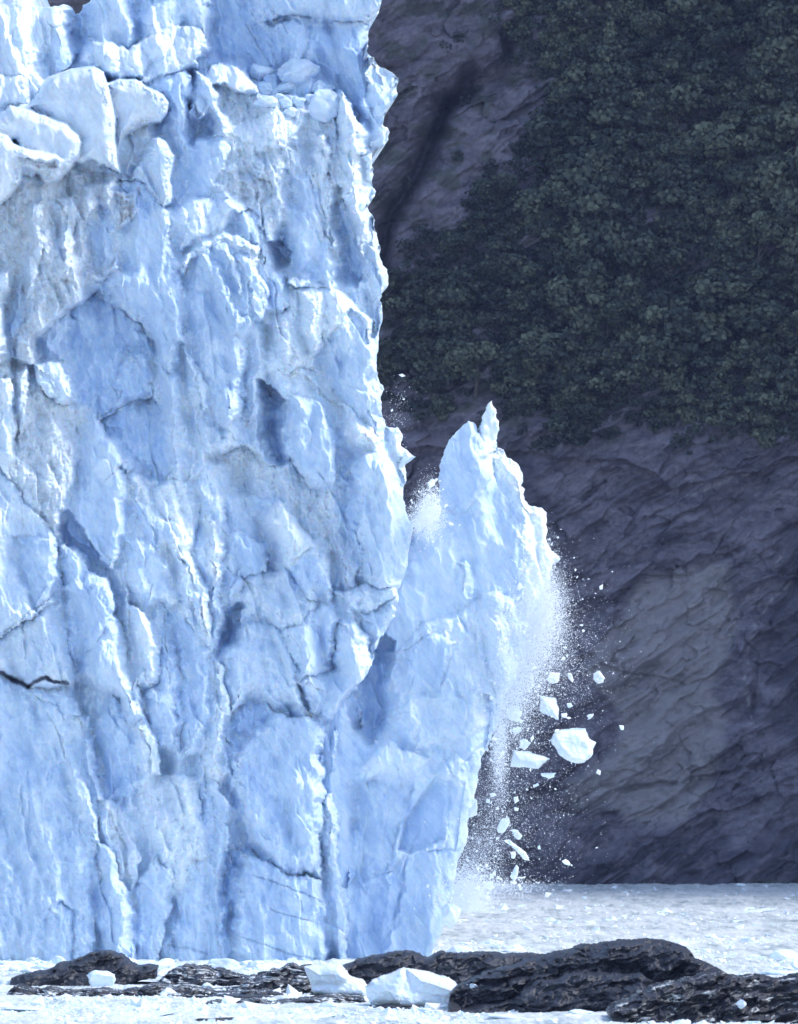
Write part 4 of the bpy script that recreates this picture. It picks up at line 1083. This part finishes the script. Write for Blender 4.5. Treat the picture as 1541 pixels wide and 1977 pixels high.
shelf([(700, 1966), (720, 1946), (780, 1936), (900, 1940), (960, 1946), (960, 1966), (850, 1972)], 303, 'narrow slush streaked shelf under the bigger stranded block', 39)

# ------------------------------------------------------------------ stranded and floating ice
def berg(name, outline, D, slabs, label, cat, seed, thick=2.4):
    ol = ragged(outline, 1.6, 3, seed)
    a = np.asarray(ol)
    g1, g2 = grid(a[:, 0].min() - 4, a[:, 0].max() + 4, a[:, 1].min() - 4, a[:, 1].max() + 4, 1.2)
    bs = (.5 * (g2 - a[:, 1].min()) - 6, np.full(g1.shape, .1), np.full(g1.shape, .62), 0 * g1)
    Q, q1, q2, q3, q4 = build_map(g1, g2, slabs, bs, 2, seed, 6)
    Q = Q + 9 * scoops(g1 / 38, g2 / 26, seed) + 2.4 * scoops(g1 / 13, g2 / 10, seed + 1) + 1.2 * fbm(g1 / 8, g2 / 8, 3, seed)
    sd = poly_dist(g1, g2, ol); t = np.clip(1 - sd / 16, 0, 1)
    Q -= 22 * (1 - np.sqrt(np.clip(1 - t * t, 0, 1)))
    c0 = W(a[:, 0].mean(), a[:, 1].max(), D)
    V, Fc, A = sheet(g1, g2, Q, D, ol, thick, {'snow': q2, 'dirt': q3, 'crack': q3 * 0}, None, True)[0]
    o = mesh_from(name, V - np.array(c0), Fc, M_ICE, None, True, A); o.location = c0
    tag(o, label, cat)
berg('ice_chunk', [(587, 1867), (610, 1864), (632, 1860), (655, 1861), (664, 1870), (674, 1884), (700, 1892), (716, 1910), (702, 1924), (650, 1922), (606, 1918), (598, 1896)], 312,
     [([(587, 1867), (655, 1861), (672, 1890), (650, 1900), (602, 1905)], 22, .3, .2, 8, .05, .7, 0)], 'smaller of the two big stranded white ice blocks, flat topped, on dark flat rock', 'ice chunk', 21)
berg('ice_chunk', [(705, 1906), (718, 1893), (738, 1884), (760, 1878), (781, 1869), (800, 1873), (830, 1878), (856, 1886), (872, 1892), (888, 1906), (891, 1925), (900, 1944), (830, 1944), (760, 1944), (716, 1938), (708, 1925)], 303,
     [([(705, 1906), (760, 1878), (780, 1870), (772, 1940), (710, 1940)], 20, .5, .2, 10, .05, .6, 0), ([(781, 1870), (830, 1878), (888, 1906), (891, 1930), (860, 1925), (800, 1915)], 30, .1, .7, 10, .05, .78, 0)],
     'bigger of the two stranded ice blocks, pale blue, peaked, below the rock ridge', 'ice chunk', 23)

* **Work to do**
Set the lines above down again, word for word, from the first through the one containing "stranded block', 39)"; pictures excluded.

* **Written answer**
Write part 4 of the bpy script that recreates this picture. It picks up at line 1083. This part finishes the script. Write for Blender 4.5. Treat the picture as 1541 pixels wide and 1977 pixels high.
shelf([(700, 1966), (720, 1946), (780, 1936), (900, 1940), (960, 1946), (960, 1966), (850, 1972)], 303, 'narrow slush streaked shelf under the bigger stranded block', 39)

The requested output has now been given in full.